EG, which is weighing a possible initial public offering in New York, disclosed it had taken the multimillion-dollar charge in financial statements shared with its lenders last week. EG “fully impaired” a loan to Hydrogen Vehicle Systems (HVS) at the end of 2024, according to the statements, citing an “increased credit risk” around the business.
The Glasgow-based start-up, in which EG previously invested a total of £30mn, has recently warned it is weeks away from insolvency. It has been trying to build hydrogen-powered heavy-goods vehicles.
EG, which is also co-owned by TDR Capital, first made a £5mn equity investment in HVS in 2021, before extending a £25mn convertible loan the following year. In its 2022 annual report, EG stated it was focused on the “potential for hydrogen to power light and heavy-duty vehicles” and cited its “strategic investment” in HVS as providing it with “unique insight into how that space is developing”.
In October, HVS was hit with a winding-up petition — a type of insolvency proceedings where a creditor requests a court to appoint liquidators — from one of its manufacturing partners.
In an open letter to potential investors sent on February 20, HVS’s chief scientific officer David Telford wrote that the company urgently needed to raise money as it “faces winding up in four weeks”, adding that £1mn “will buy time with creditors”.
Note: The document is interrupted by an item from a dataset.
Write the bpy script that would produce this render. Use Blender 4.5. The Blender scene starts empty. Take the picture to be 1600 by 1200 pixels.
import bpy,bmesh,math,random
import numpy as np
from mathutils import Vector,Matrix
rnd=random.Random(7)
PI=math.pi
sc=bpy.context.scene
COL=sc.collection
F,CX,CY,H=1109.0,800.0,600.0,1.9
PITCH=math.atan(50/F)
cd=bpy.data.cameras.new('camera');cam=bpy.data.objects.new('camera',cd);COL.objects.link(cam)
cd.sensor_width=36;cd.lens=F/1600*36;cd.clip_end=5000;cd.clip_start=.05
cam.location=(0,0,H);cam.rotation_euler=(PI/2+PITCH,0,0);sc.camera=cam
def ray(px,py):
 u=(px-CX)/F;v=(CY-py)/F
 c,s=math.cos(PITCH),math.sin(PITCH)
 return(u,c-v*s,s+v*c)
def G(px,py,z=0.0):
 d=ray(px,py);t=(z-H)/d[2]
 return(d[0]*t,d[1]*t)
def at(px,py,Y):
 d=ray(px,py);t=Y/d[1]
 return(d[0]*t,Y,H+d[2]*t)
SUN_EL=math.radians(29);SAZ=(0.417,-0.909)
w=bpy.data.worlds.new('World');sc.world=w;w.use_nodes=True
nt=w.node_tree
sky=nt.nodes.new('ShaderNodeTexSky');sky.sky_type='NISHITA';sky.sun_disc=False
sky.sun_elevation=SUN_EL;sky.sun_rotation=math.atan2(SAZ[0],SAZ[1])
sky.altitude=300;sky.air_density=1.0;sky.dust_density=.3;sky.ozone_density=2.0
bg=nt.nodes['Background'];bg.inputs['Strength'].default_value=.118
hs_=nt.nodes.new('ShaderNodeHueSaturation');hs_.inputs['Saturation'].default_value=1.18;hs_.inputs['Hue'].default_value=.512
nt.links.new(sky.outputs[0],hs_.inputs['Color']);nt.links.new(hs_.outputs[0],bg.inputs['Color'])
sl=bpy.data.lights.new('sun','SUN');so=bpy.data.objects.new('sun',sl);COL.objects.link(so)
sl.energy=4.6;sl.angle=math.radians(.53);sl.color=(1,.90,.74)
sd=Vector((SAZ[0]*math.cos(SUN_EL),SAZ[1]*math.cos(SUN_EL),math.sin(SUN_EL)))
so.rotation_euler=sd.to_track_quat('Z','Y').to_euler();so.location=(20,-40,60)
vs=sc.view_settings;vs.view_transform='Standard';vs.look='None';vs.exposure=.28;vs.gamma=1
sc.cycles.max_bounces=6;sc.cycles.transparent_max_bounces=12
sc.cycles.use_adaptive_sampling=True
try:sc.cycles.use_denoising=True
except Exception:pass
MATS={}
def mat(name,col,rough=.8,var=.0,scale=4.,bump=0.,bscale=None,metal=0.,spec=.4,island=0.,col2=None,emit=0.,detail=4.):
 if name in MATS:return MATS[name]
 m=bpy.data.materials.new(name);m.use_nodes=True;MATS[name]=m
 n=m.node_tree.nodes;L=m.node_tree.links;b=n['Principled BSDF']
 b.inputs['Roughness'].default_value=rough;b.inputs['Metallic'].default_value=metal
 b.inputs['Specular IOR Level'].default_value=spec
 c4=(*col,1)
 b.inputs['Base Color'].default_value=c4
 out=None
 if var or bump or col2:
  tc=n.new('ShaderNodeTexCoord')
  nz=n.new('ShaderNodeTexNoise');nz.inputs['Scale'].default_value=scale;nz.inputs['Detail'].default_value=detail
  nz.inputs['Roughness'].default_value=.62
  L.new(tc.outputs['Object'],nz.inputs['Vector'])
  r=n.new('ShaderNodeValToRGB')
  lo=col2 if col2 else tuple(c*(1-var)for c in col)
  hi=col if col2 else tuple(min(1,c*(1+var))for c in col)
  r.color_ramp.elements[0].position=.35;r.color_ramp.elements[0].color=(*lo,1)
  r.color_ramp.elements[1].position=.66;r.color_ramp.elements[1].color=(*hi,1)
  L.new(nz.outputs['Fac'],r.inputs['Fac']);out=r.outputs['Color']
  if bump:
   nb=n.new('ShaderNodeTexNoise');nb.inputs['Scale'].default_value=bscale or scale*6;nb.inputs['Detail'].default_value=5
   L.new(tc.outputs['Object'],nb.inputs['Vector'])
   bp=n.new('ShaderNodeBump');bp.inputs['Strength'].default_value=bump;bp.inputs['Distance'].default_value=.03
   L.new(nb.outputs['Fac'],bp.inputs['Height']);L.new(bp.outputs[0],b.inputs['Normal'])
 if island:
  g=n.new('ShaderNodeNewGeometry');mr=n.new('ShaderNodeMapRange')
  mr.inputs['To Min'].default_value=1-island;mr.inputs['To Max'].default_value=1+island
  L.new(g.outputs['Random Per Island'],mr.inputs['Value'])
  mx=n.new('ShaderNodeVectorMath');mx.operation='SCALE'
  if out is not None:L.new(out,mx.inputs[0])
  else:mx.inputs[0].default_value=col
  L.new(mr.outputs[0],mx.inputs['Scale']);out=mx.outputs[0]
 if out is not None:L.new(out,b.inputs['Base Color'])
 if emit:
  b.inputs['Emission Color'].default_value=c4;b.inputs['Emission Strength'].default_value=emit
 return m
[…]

Telford’s letter, which is primarily addressed to Barclays Climate Ventures, outlines that HVS is looking to raise £9mn to develop a new cruise-control system powered by artificial intelligence, which it claims will help reduce carbon emissions in the trucking industry.
HVS’s founder and chief executive Abdul Waheed has also recently attempted to solicit investment from Saudi Arabia on LinkedIn, posting a mock-up of a truck titled the “HVS ARAMCO VISION 2035” in response to a post about the state-owned oil company’s own hydrogen vehicle venture.
EG’s losses on its investment in HVS are the latest example of a large company losing money investing in the once-hyped hydrogen vehicle sector. Nikola, the US hydrogen-truck maker that drew investment from General Motors and was once valued at $30bn, filed for bankruptcy protection last month.
EG’s investment in HVS gave it a 31 per cent stake in the company, according to corporate filings, equal to the stakes held by Waheed and the company’s executive chair Jawad Kursheed.
EG Group declined to comment.
HVS said: “We continue to hold constructive discussions with third parties to explore options to raise further capital. This will help us drive forward our new, less-capital intensive strategy to license vehicle technology to existing truckmakers — and decarbonise transport.”
HVS added that it was “hopeful” that Barclays Climate Ventures would “help save HVS”, describing its business as a “natural fit” with the British bank’s £500mn climate technology fund.
Barclays, which has no existing investment in HVS, declined to comment.
EG’s examination of a potential stock market listing in New York comes after it disposed of its UK convenience stores and petrol forecourts, selling the bulk of them to the supermarket group Asda, a sister business also owned by TDR Capital and Mohsin Issa.
EG disclosed to lenders that it booked $24.2bn of total revenue in 2024, representing a 3.3 per cent decline on a like-for-like basis with the previous year. EG’s so-called underlying ebitda rose by 9 per cent year on year to $992mn.